Monday 18 July 2011

Rain stops play, but this place will live forever

Verity
Winter has recently included a quantity of freezing drizzly rain.  So there's been nothing to do but sit inside by the wood fire and go bush walking with awesome visiting kids who don't give a fig about cold, night falling or punctual meals.

It's going to rain on and off all week and next weekend, which is a bit depressing.  We have two completely free days and a couple of volunteers offering to come and help next weekend.  I'm worried I'll going to spend two days making them hot cocoa and feeding the fire instead of getting muddy.

For the sake of any Canadians reading this, can I say it was MINUS THREE DEGREES last weekend. You're impressed, aren't you?  That's cold enough for ice to form in the bird bath. Sure, that was at dawn and I was asleep, but still.  MINUS THREE, MAN.

Yesterday we went to a celebration for the 1000th property in Victoria to be protected forever by a Trust for Nature conservation covenant.  We are one of those thousand.  Here, have a Sugar Glider.


It's great being in a room full of people, and you don't know most of them, but you know you can walk up and talk to anyone and they'll be a kindred spirit.  Also, it was at a winery, and Lindy Lumsden brought along her pet microbat, and fed it meal-worms.

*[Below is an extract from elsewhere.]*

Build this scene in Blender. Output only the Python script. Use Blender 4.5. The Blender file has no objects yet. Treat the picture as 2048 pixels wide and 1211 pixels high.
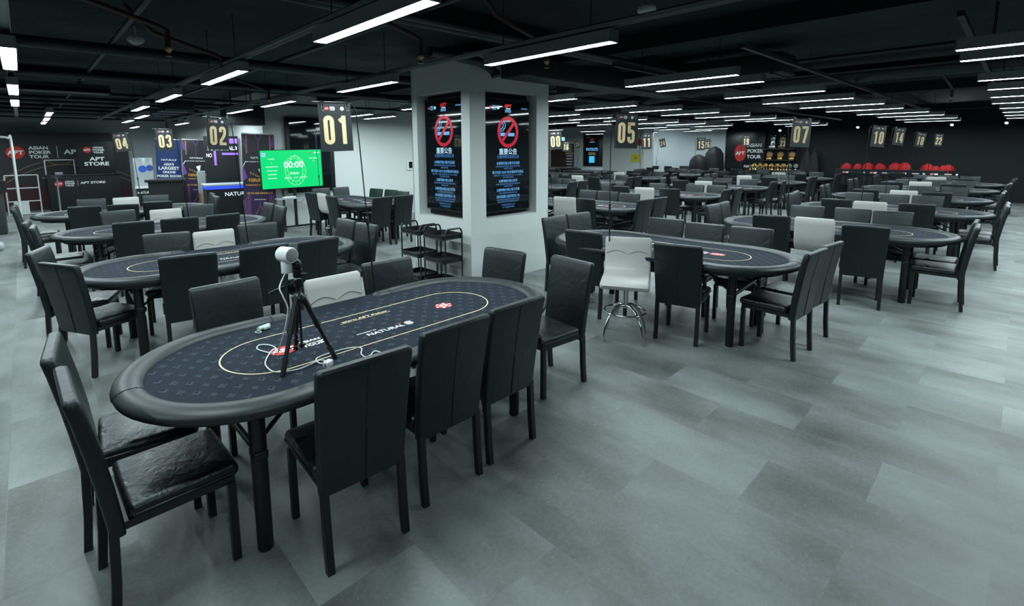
import bpy, bmesh, math, random
from mathutils import Vector, Matrix
random.seed(7)
PI = math.pi
C = bpy.context.scene.collection
sc = bpy.context.scene

# ------------------------------------------------------------------ camera
CAMF, PCX, PCY = 990.973, 988.92, 434.147          # focal length and principal point for a 2048 x 1211 frame
PITCH, YAW, ROLL, CAMH = 0.13711996, 0.75667996, -0.0076203, 1.8
fw = Vector((math.sin(YAW)*math.cos(PITCH), math.cos(YAW)*math.cos(PITCH), -math.sin(PITCH)))
rt = Vector((math.cos(YAW), -math.sin(YAW), 0.0)); up = rt.cross(fw)
cr, sr = math.cos(ROLL), math.sin(ROLL)
rt, up = rt*cr+up*sr, up*cr-rt*sr
cd = bpy.data.cameras.new('camera'); cam = bpy.data.objects.new('camera', cd); C.objects.link(cam)
m = Matrix((rt, up, -fw)).transposed().to_4x4(); m.translation = (0, 0, CAMH)
cam.matrix_world = m
cd.sensor_width = 36; cd.sensor_fit = 'HORIZONTAL'; cd.lens = CAMF/2048*36
cd.shift_x = (1024-PCX)/2048; cd.shift_y = (PCY-605.5)/2048
cd.clip_start = .05; cd.clip_end = 100
sc.camera = cam

# ------------------------------------------------------------------ world, exposure
w = bpy.data.worlds.new('world'); sc.world = w; w.use_nodes = True
w.node_tree.nodes['Background'].inputs[0].default_value = (.50, .80, .88, 1)
w.node_tree.nodes['Background'].inputs[1].default_value = 0.02
sc.view_settings.view_transform = 'Standard'; sc.view_settings.look = 'None'
sc.view_settings.exposure = 1.72; sc.view_settings.gamma = 1; sc.view_settings.use_curve_mapping = False
LAMP_POWER = 26.0

# ------------------------------------------------------------------ materials
MATS = {}
def mat(name, col, rough=.6, metal=0, spec=.5, bump=None, emit=None, var=None, coat=0, trans=0, tint=None):
    if name in MATS: return MATS[name]
    m = bpy.data.materials.new(name); m.use_nodes = True; nt = m.node_tree; b = nt.nodes['Principled BSDF']
    b.inputs['Base Color'].default_value = (*col, 1); b.inputs['Roughness'].default_value = rough
    if tint: b.inputs['Specular Tint'].default_value = (*tint, 1)
    b.inputs['Metallic'].default_value = metal; b.inputs['Specular IOR Level'].default_value = spec
    b.inputs['Coat Weight'].default_value = coat; b.inputs['Transmission Weight'].default_value = trans
    if emit:
        b.inputs['Emission Color'].default_value = (*emit[0], 1); b.inputs['Emission Strength'].default_value = emit[1]
    tc = nt.nodes.new('ShaderNodeTexCoord')
    if var:                                             # (scale, amount): gentle wear in the colour and the gloss
        n = nt.nodes.new('ShaderNodeTexNoise'); n.inputs['Scale'].default_value = var[0]; n.inputs['Detail'].default_value = 5
        nt.links.new(tc.outputs['Object'], n.inputs['Vector'])
        r = nt.nodes.new('ShaderNodeMapRange'); r.inputs[3].default_value = 1-var[1]; r.inputs[4].default_value = 1+var[1]
        nt.links.new(n.outputs['Fac'], r.inputs[0])
        mx = nt.nodes.new('ShaderNodeVectorMath'); mx.operation = 'SCALE'; mx.inputs[0].default_value = col
        nt.links.new(r.outputs[0], mx.inputs['Scale']); nt.links.new(mx.outputs[0], b.inputs['Base Color'])
        r2 = nt.nodes.new('ShaderNodeMapRange'); r2.inputs[3].default_value = rough*(1-var[1]*.6); r2.inputs[4].default_value = min(1, rough*(1+var[1]*.6))
        nt.links.new(n.outputs['Fac'], r2.inputs[0]); nt.links.new(r2.outputs[0], b.inputs['Roughness'])
    if bump:
        n = nt.nodes.new('ShaderNodeTexNoise'); n.inputs['Scale'].default_value = bump[0]; n.inputs['Detail'].default_value = 3
        nt.links.new(tc.outputs['Object'], n.inputs['Vector'])
        bp = nt.nodes.new('ShaderNodeBump'); bp.inputs['Strength'].default_value = bump[1]; bp.inputs['Distance'].default_value = .01
        src = n.outputs['Fac']
        if len(bump) > 2:                               # broad wrinkles on top of the grain
            n2 = nt.nodes.new('ShaderNodeTexNoise'); n2.inputs['Scale'].default_value = bump[2]; n2.inputs['Detail'].default_value = 2
            n2.inputs['Distortion'].default_value = .6
            nt.links.new(tc.outputs['Object'], n2.inputs['Vector'])
            ad = nt.nodes.new('ShaderNodeMath'); ad.operation = 'MULTIPLY_ADD'; ad.inputs[1].default_value = bump[3]
            nt.links.new(n2.outputs['Fac'], ad.inputs[0]); nt.links.new(n.outputs['Fac'], ad.inputs[2]); src = ad.outputs[0]
        nt.links.new(src, bp.inputs['Height']); nt.links.new(bp.outputs[0], b.inputs['Normal'])
    MATS[name] = m; return m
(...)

A conservation covenant is a voluntary agreement between the landholder and the state government, which creates binding alteration to the land title, and is annexed to the planning legislation.  The allowable land use is altered forever to prevent land clearing and other negative uses, and promote positive action like restoration and weed prevention.  Trust for Nature brokers the covenants and performs a number of other useful functions.

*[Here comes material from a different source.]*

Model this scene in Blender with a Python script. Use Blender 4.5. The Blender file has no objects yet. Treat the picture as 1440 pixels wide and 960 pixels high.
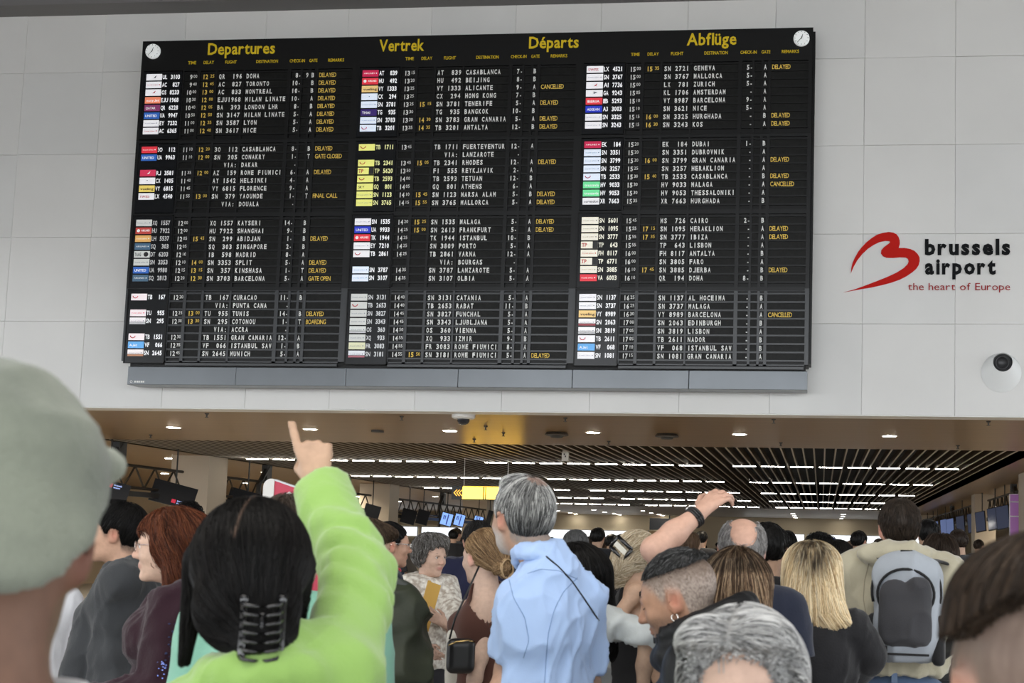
import bpy, bmesh, math, random
import numpy as np
from mathutils import Vector, Matrix, Euler
random.seed(7); np.random.seed(7)
SC = bpy.context.scene
COL = SC.collection

# ---------------------------------------------------------------- camera
F, YAW, PITCH, ROLL, CX, CY, CAMZ = 1660.0, -0.0961, 0.0924, 0.0214, 997.5, 618.6, 1.55
_f = np.array([math.sin(YAW)*math.cos(PITCH), math.cos(YAW)*math.cos(PITCH), math.sin(PITCH)])
_r0 = np.array([math.cos(YAW), -math.sin(YAW), 0.0]); _u0 = np.cross(_r0, _f)
_r = _r0*math.cos(ROLL)+_u0*math.sin(ROLL); _u = np.cross(_r, _f)
cam_data = bpy.data.cameras.new('camera'); cam = bpy.data.objects.new('camera', cam_data); COL.objects.link(cam)
m = Matrix.Identity(4)
for i in range(3):
    m[i][0] = _r[i]; m[i][1] = _u[i]; m[i][2] = -_f[i]
m[2][3] = CAMZ
cam.matrix_world = m
cam_data.sensor_width = 36.0; cam_data.lens = F/1440*36
cam_data.shift_x = -(CX-720)/1440; cam_data.shift_y = (CY-480)/1440
cam_data.clip_end = 400; cam_data.clip_start = 0.05
cam_data.dof.use_dof = True; cam_data.dof.focus_distance = 15.2; cam_data.dof.aperture_fstop = 8.0
SC.camera = cam

def at(px, py, Y=None, Z=None, D=None):
    """point in the hall seen at a pixel of the photograph, on a plane of known depth or height"""
    d = _f + _r*(px-CX)/F - _u*(py-CY)/F
    t = Y/d[1] if Y is not None else ((Z-CAMZ)/d[2] if Z is not None else D)
    p = d*t
    return np.array([p[0], p[1], p[2]+CAMZ])

# ---------------------------------------------------------------- world, light, exposure
SC.view_settings.view_transform = 'Standard'; SC.view_settings.look = 'None'
SC.view_settings.gamma = 1.0; SC.view_settings.exposure = 0.14; SC.view_settings.use_curve_mapping = False
w = bpy.data.worlds.new('world'); SC.world = w; w.use_nodes = True
bg = w.node_tree.nodes['Background']; bg.inputs[0].default_value = (0.93, 0.965, 1.0, 1); bg.inputs[1].default_value = 3.9

def area(name, loc, rot, sx, sy, power, col):
    l = bpy.data.lights.new(name, 'AREA'); l.shape = 'RECTANGLE'; l.size = sx; l.spread = math.radians(135); l.size_y = sy; l.energy = power; l.color = col
    o = bpy.data.objects.new(name, l); o.location = loc; o.rotation_euler = rot; COL.objects.link(o); return o
# the hall's high lamps over the queue, and the low hall's lamps hidden above its slats
area('hall_lamp', (-3.0, 0.5, 8.6), (0, 0, 0), 14, 5, 420, (1.0, 0.96, 0.9))
area('hall_lamp', (-3.0, -7.0, 8.6), (0, 0, 0), 14, 5, 340, (1.0, 0.96, 0.9))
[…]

The great thing is that the present Prime Minister is getting ready to pass climate change legislation that will actually pay landholders to preserve natural areas in this way, because permanent biodiverse reserves are an efficient way to promote soil carbon and prevent dangerous climate change, so hopefully one day we will have a landscape full of reserves across the country, connecting private and public reserves.

To celebrate the 1000th covenant, Trust for Nature has done number of endearing things, including making this video (nb the animals start moving at about 1.39).


If it ever stops being cold and rainy, normal blogular service will resume.